Our firm view is that it could not have been the intention of the Legislature to not provide for the period that was served and that straddled two constitutional regimes as to how it should be treated. This is so because, as stated above, a holistic consideration of the relevant provisions in this case will clearly show that the intention was/is to allow or enable a person who assumes the office of president to complete the unexpired period of the term of another president to serve a substantial part of the five year term of office in order for that term to count as a full term pursuant to Article 106 (6) of the Constitution as amended.
It follows that the sub-articles in Article 106 cannot be isolated from each other in interpreting the article. As we have already stated above, an interpretation of a constitutional provision that isolates the provisions touching on the same subject is faulty. Therefore, to state that Article 106 applies to the term that straddled two constitutional regimes but that
Article 106 (6) does not, is to isolate Article 106 (3) from the rest of the provisions in Article 106 which is untenable at law, and is at variance with the tenets of constitutional interpretation, as all the provision on the tenure of office of the President must be read together.
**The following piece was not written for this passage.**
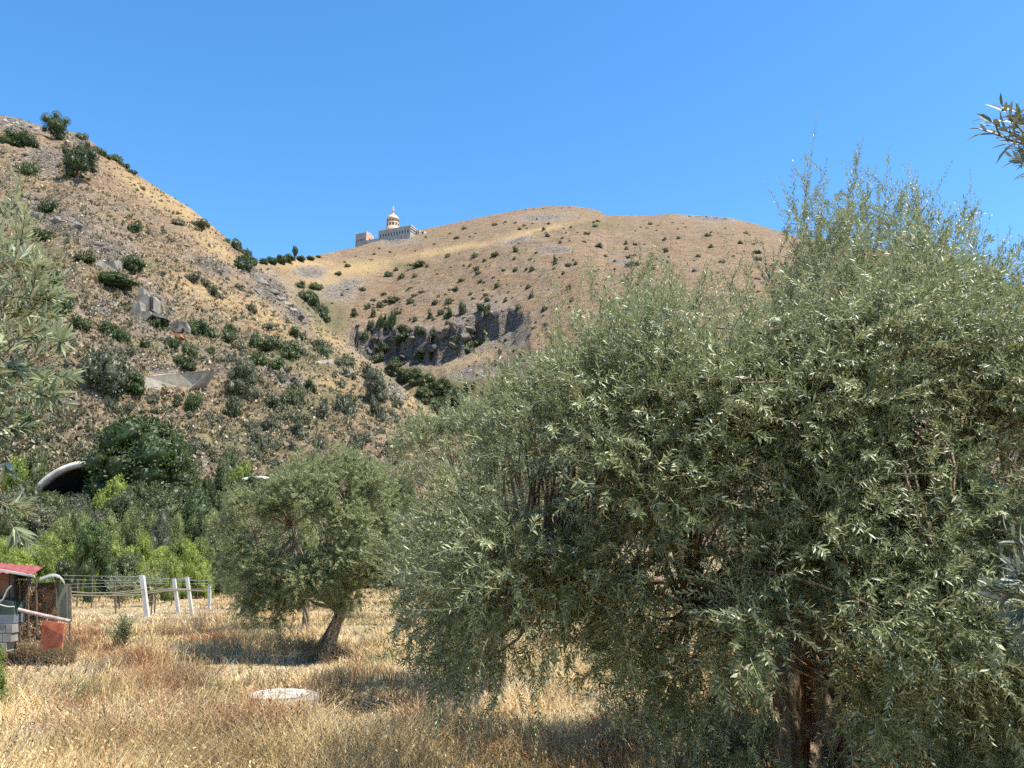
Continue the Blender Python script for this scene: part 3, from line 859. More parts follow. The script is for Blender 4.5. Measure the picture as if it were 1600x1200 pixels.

We are of the considered view that the provision regarding the full term must be applied to defining what is meant by twice held office under Article 106 (3) in interpreting the provisions of that Article.
As regards the second question posed in the amended originating Summons, which is whether the incumbent President is eligible for election as president in the 2021 presidential election, our view is that, in light of the position that we have taken as regards the first question posed in the amended Originating Summons, the second question has become otiose and we shall not consider it.
Since this matter raised serious constitutional issues, it is only fair that each party shall bear its own costs.